UK: Surveillance operation targeting sister of former paratrooper 'not properly authorised' (The Guardian, link): "The sister of a former paratrooper who was unlawfully killed in a police station has described how she felt “terrorised by the state” after it was revealed that up to 14 police officers were deployed to spy on her. The police operation targeting Janet Alder, which included surveillance and allegedly at least one attempt to eavesdrop on a conversation with her barrister, was not properly authorised, prosecutors said."

UK: The UK Wants to Store Every Citizen's Browsing Data. I Tried Collecting My Own (Motherboard, link): "My digital life sits in one 8.5 MB folder. It contains reams of logs, detailing the connections between my computer and the internet. Every website I've visited, every online service I've used. It shows when I logged in, how long I stayed for, and when I moved on—whether I was researching articles, talking to friends, shopping, or feeding my insatiable YouTube habit. Thousands of lines of data, squeezed into dozens of Excel spreadsheets."

UK: Theresa May accused of rushing surveillance bill through back door (The Guardian, link): "The home secretary, Theresa May, has been accused of fast-tracking her “snooper’s charter” legislation by the back door after giving a scrutiny committee of MPs and peers only three weeks to consider the 299-page bill."

UK: Time to listen to the experts: it’s time for a time-limit (Unlocking Detention, link): "You do not have to dig deep to discover the harm that indefinite detention does to people. This harm stays with people, and affects people’s relationships, families, and the community more widely. The damage of indefinite detention does not end when someone is released (and most people are released into the community and are not removed from the UK, begging the question of the point of detention in the first place). People who have experienced the lack of a time-limit are quick to remark on its impact on others."

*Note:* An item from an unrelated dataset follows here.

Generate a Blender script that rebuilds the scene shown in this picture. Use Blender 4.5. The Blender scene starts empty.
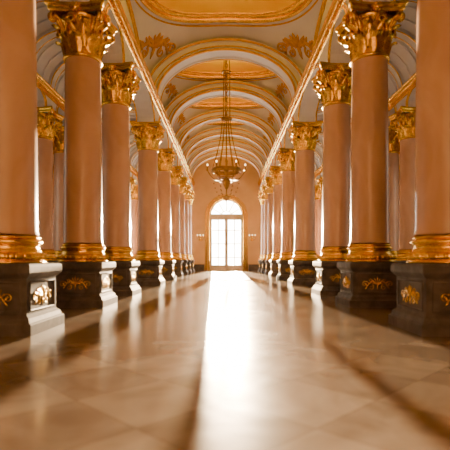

USA: The CIA Paid This Contractor $40 Million to Review Torture Documents (Vice News, link): "One of the main criticisms leveled by Republicans and CIA supporters about the Senate Intelligence Committee's landmark five-year study into the CIA's torture program has been the cost to taxpayers: $40 million.

"The implication by these critics is that the Senate Democrats who led the investigation were responsible for the expenditures associated with the production of their voluminous report, which concluded that the CIA's use of so-called "enhanced interrogation techniques" was not effective and did not produce "unique" and "valuable" intelligence.


"But VICE News has exclusively obtained more than 100 pages of contracting documents [pdf below] that show it was CIA officials who insisted on outsourcing work related to the Senate's review — and that it was the CIA that paid more than $40 million to one of its longtime contractors for administrative support and other tasks related to the Senate's work. Those tasks included compiling, reviewing, redacting, and then posting to a server set up by the contractor the more than 6 million pages of highly classified CIA cables and other documents about the torture program Senate Intelligence Committee staffers pored through during the course of their probe."